Dans les bois toujours courant j’étais indien , précisement Crow. Quand je me suis arrêté, il n’y en avait plus. Morts ou parqués ? Plus de crows chantant dans les bois Wakan Tanka en tout cas. J’ai ramassé mes bois, des badines de noisetiers bien droites .J’ai arrêté de faire des flèches pour commencer à tailler des sculptures  Haida, dans un saule tétard offert par le voisine paysanne , Madame Corbisier qui la commenta ainsi : » Bien m’petit gamin ! Mais n’allez pas vous faire sprotcher sur la route pour ça ! » Et ça a continué et je suis devenu ça : un tailleur d’histoires en tous genre, un sculpteur de tailles directes.

J’adore  toujours les bois , et le bois.

 

Un jour , sans lâcher le bois ni l’encre , je les ai fait se rencontrer. J’ai gravé une planche, puis posé une feuille de japon dessus, puis j’ai frotté la surface avec un bloc de  cire mêlée d’encre sèche. La sculpture affleurait. Elle remontait. vers nous. Je l’ai saluée d’un peu d’encre et d’eau , je l’ai abreuvée comme on donne a boire à qui a traversé le désert.

J’ai nommé cette  première trouvaille  xylotrace.

 

Encouragé j’ai  aussi donné un sort à mes sculptures en cire d’abeille teintée de noir de fumée. Ces modèles que je fondais parfois en bronze restaient là , esseulés dans une pièce : mon atelier ou mieux ,chez quelqu’un .On pouvait tourner autour , elles mais elles ne bougeaient pas , ne partaient  nulle part, clouées au sol dans la realité par la pesanteur sur du beton ou du parquet.  C’est toute la misère de la sculpture privée. Ailleurs et avant ,  de tous les autres temps et de toutes les autres cultures on apportent des offrandes aux statues  , ou on les transportent  sur les lieux de culte. Même à Versailles on  ne les  laissaient seules que pour mieux les recouvrir d’eau ou de mystères au détour d’un bosquet :elles avaient un contexte, une sorte de biotope, un « sculptope ». Maintenant rien.

Alors je les ai jetées dans une flaque de cire, je les ai collées dans un plan de cire noire , brillante comme une nuit    rehaussée de peinture à l’huile . J’ai mêlé la terre aux reliefs , j’ai soupoudrés les failles de pigments , rechauffé des lointains  et voici qu’elles ne sont plus là .Elles  sont parties d’où elles venaient , dans le fond des ténèbres.
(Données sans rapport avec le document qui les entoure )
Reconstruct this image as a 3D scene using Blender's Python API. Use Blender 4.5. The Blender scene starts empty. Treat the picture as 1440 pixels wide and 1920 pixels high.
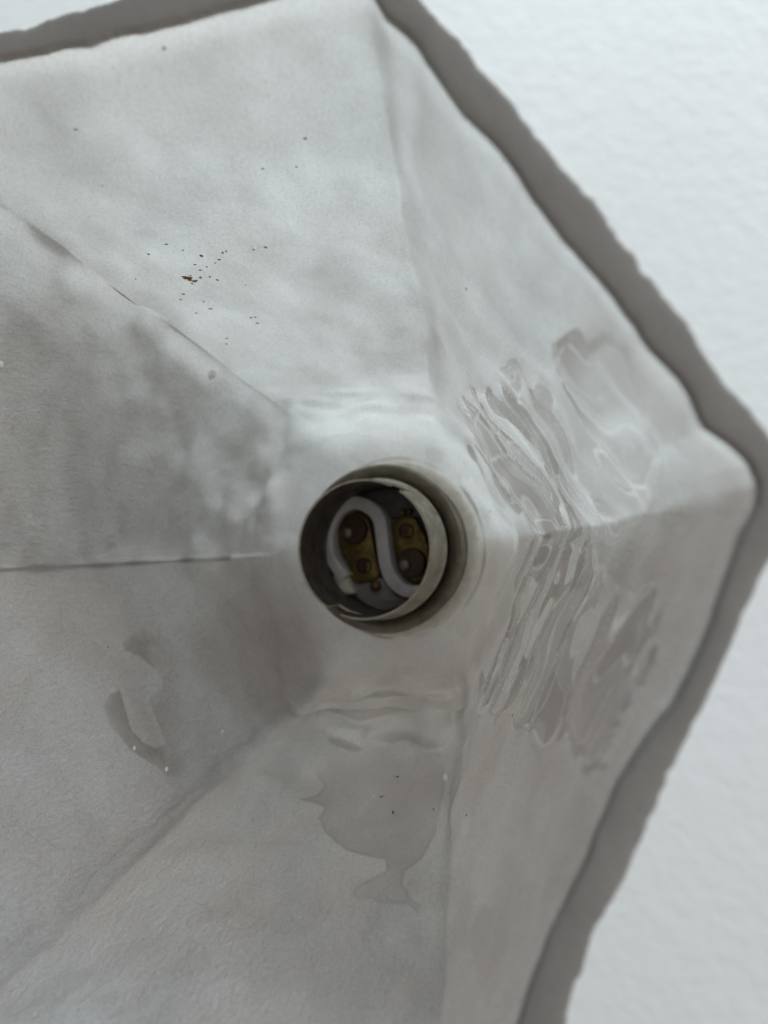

Cette decouverte est liberatrice. Mes sculptures ne sont plus des rondes bosse , de ces petites sorcières dont on peut botter le cul, (à ses risques et périls) ce sont devenues des passantes d’un autre monde, elles sont  parties au pays .

 

Enfin , il y a une autre façon de passer d’un monde à l’autre , de quitter le ciel de papier blanc pour revenir sur terre , c’est en pliant le ciel en deux , comme un livre. Du plat de la main , je l’ecrase bien  fort puis j’entaille  ce dos d’in folio aux ciseaux . Surprise , quand il se deplie , une forme s’en échappe :  le  plan donne un volume.  Ce qui vient  vers nous depuis   l’autre côté , n’est ni un dessin ni une sculpture , c’est  un sculptin ,  une illusion de plus.